I have been wrong on Telstra. I thought it was a “buy in dips” type stock when I wrote back on 17 August to “hang on to your Telstra”. Since then, it has performed rather poorly.
In fact, it has been one of the poorer performers on the market over the last eight months. Since rising rapidly at the start of the year to peak at $6.70 on 6 February, it has fallen away. Last Monday, it touched $5.28, before closing the week strongly at $5.58.
Telstra Share Price – 24/10/14 to 23/10/15

Source: Yahoo!7 Finance, 26 October 2015
So, what’s gone “wrong” with Telstra?
“Wrong” might be too strong a word, but let’s have a look at what has happened at Telstra over the last few months.
Firstly, while Telstra marginally beat guidance and analysts’ expectations for its full year results, the second half pointed to some challenges ahead. In the important mobiles market, Telstra’s rate of growth in new mobile services slowed from 366,000 services in the first half to 298,000 services in the second half. While Telstra was able to maintain its EBITDA margin, average revenue per unit fell by $0.63 due to higher data allowances and lower excess data rates.
With Vodafone and Optus investing in their networks and fighting harder to win customers, the lead Telstra has had in mobiles is under attack. Telstra grew mobile sales revenue by 10.2% in FY15 – achieving this rate going forward could be more difficult.
And while not correlated in any way, Telstra’s mobile growth challenges have come to the forefront at the same time as some of the gloss has come off Apple. Apple’s shares are off 10% from their high of US$134.54.
Apple Share Price – 24/10/14 to 23/10/15

Source: Yahoo!7 Finance, 26 October 2015
Telstra also gave the market a bit of a scare back on 28 August when it went on the record to comment on speculation of a wireless joint venture in the Philippines with San Miguel Corporation. Given Telstra’s track record on offshore investments, this wasn’t initially seen as a positive. Not a peep since, however.
And as a defacto yield stock for many investors, Telstra’s share price has also responded to a cheapening in bank stocks. With some of the major banks paying dividend yields around 6%, Telstra’s forecast yield of 5.3% at a share price of $6.00 was interesting, but not compelling.
There have also been 2 ACCC rulings that have impacted Telstra since it announced its result in August. The first, relating to wholesale prices for mobile terminating access services, shouldn’t have any material impact on Telstra’s EBITDA in FY16, although it will result in a reduction in reported revenue of $350m.

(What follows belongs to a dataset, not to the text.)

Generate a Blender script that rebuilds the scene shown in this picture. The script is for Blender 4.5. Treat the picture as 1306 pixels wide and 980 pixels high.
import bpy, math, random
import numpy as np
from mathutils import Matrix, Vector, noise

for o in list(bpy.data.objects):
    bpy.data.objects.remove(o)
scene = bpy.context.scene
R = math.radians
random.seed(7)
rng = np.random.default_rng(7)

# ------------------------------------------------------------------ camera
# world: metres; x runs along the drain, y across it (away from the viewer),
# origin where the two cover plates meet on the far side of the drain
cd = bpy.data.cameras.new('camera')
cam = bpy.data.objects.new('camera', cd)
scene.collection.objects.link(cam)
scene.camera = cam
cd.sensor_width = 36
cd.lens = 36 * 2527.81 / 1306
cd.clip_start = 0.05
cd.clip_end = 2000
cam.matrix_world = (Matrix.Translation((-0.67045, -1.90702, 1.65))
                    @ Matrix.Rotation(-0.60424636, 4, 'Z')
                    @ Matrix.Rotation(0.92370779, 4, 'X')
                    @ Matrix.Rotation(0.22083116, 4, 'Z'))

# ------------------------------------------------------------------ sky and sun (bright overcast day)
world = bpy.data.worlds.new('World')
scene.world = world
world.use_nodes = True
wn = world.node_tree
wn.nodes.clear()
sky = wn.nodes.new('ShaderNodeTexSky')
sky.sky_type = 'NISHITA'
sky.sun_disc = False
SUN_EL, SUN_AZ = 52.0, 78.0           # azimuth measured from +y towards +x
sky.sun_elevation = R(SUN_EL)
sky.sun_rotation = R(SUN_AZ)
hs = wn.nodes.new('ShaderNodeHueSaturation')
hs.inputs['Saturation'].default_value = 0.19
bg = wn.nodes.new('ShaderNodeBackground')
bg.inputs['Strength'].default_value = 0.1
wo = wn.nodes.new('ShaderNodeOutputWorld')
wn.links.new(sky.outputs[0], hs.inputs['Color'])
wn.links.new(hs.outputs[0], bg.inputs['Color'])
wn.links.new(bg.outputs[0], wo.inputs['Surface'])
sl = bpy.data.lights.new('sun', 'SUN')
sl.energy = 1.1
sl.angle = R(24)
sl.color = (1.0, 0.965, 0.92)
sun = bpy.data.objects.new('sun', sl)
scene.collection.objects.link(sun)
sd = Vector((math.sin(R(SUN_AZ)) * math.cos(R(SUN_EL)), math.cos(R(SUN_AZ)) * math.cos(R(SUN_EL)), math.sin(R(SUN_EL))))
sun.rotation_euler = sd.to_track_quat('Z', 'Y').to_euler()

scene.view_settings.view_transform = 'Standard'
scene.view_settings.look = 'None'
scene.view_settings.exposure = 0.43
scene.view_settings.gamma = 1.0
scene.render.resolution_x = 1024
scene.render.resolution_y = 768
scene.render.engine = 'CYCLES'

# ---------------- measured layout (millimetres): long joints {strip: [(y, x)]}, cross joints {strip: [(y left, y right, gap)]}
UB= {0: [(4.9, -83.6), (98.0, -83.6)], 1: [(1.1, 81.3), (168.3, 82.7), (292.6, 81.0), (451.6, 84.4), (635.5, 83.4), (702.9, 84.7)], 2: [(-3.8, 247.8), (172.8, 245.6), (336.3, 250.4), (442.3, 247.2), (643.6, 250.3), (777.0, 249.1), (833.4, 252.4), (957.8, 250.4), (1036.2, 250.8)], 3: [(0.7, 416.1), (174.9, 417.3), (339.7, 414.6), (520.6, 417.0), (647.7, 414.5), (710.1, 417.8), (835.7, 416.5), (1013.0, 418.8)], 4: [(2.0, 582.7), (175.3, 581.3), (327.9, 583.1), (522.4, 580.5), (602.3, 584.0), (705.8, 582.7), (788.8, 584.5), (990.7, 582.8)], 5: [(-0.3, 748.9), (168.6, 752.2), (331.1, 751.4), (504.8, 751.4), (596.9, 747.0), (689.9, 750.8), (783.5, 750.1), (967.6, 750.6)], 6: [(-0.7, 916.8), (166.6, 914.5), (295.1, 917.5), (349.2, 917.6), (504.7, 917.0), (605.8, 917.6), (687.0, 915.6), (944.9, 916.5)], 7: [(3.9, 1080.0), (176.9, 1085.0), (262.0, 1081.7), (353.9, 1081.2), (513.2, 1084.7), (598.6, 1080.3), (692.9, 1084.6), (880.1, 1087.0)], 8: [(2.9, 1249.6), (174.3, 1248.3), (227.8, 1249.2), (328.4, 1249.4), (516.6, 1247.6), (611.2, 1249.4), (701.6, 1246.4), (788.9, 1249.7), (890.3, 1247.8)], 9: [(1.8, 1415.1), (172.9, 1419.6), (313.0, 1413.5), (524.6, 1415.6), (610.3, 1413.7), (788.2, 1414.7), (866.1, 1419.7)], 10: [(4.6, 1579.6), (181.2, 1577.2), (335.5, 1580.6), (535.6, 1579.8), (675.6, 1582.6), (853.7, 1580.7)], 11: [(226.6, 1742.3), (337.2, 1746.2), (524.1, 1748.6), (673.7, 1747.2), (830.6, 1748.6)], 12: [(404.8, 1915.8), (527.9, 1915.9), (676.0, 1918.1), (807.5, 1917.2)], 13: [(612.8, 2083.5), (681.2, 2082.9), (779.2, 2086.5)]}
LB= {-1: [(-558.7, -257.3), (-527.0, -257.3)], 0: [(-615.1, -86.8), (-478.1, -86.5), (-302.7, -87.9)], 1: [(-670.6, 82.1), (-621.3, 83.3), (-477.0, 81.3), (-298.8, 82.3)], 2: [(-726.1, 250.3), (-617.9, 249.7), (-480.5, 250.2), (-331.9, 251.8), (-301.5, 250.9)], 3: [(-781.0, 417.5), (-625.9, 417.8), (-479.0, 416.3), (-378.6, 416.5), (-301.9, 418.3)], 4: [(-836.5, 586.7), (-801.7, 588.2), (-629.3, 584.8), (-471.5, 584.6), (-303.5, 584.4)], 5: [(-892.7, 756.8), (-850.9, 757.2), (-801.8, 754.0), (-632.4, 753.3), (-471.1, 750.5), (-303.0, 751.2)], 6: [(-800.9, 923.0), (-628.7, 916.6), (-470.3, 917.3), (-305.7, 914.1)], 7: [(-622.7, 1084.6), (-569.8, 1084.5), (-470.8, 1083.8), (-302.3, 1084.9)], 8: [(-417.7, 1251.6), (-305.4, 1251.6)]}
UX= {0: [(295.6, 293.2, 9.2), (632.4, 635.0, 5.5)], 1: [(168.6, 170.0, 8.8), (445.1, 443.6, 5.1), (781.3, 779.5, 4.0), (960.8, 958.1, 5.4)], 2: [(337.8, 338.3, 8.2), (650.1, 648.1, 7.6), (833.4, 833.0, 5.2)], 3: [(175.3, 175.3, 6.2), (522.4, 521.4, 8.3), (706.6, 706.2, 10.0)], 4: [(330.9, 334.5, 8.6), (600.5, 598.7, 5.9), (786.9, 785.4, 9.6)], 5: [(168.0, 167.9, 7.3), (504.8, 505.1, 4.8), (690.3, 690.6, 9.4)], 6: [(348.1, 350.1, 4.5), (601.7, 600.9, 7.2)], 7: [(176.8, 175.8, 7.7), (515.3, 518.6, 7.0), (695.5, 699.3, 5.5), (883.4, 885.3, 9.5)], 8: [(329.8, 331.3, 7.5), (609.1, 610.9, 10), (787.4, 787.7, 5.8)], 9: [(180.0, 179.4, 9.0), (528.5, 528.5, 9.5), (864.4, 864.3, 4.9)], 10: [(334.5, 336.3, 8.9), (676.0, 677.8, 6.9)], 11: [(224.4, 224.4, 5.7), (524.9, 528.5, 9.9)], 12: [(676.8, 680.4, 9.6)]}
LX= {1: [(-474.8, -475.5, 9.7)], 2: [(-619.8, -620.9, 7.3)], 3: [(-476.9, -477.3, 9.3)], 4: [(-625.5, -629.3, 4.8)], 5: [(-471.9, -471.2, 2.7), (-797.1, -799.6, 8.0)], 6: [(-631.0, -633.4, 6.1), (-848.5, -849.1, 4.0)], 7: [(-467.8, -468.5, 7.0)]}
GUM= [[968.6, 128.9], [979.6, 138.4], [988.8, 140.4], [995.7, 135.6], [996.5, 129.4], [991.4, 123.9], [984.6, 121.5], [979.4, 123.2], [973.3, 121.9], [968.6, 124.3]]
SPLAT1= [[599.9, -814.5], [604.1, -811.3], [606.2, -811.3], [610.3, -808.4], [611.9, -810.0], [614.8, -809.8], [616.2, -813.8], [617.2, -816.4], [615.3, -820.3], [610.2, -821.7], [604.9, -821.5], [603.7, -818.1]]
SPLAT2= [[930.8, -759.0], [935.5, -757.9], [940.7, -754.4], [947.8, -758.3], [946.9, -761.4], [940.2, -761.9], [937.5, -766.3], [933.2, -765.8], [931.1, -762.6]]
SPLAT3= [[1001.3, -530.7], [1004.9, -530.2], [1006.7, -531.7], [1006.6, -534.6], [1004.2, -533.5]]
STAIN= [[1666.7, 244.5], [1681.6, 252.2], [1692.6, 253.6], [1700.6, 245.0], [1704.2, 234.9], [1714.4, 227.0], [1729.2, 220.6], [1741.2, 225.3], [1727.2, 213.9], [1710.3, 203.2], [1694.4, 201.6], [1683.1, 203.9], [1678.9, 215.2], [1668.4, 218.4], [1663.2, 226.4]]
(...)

The second, to do with access for fixed line services, will knock EBITDA in FY16 down by $80m.
Finally, there has been the impact of a new CEO in Andrew Penn, and a number of chartists have identified technical reasons to sell Telstra. And of course, the analysts remain largely negative on Telstra.
The Brokers
The Brokers have never really liked Telstra since it became the favoured stock of SMSFs and others seeking tax-advantaged income, and the Telstra Board responded by putting so much effort into a commitment to maintain (and potentially increase over time) the dividend. In fact, I can’t remember a time when the analysts were bullish on Telstra.
They see Telstra as a fully valued, very low growth defensive stock, which is potentially vulnerable to competition. Free cash flow is being used to pay dividends, leading to a dividend payout ratio in the nineties.
According to FN Arena, the Brokers are remaining mildly negative on the stock. The consensus target price of $5.66 is 1.4% above Friday’s closing price of $5.58.

How to play
At its AGM, Telstra reaffirmed financial guidance for FY16. This is:
- Mid single digit growth in total income;
- Low single digit growth in EBITDA;
- Free cash flow of $4.6bn to $5.1bn.
They also went out of their way to talk about how they are not just a phone company, but rather their aspiration to become a “world class technology company”, and the investments they are making in video, cloud and e-health.
Barring some “black swan event”, Telstra shareholders can have a high degree of confidence that they will get a fully franked dividend of 31.5c per share, maybe even 32.0c per share, in FY16. At $5.58, Telstra is trading on a fully franked yield of 5.64% to 5.73%.
This puts Telstra in the buy zone. It is not a screaming buy, unless you buy the dream that Telstra can become a world-class technology company. I am not there yet – and nor is the market – although I do think some of the initiatives have promise, and to be fair to the Telstra team, it has come a long way over the last five years. However, still a buy in dips strategy.
Telstra is due to hold an Investor Day for analysts on Thursday (you can also watch it live on their website from 9.15am). It will be interesting to see if there is any change of sentiment from the analysts post the briefing.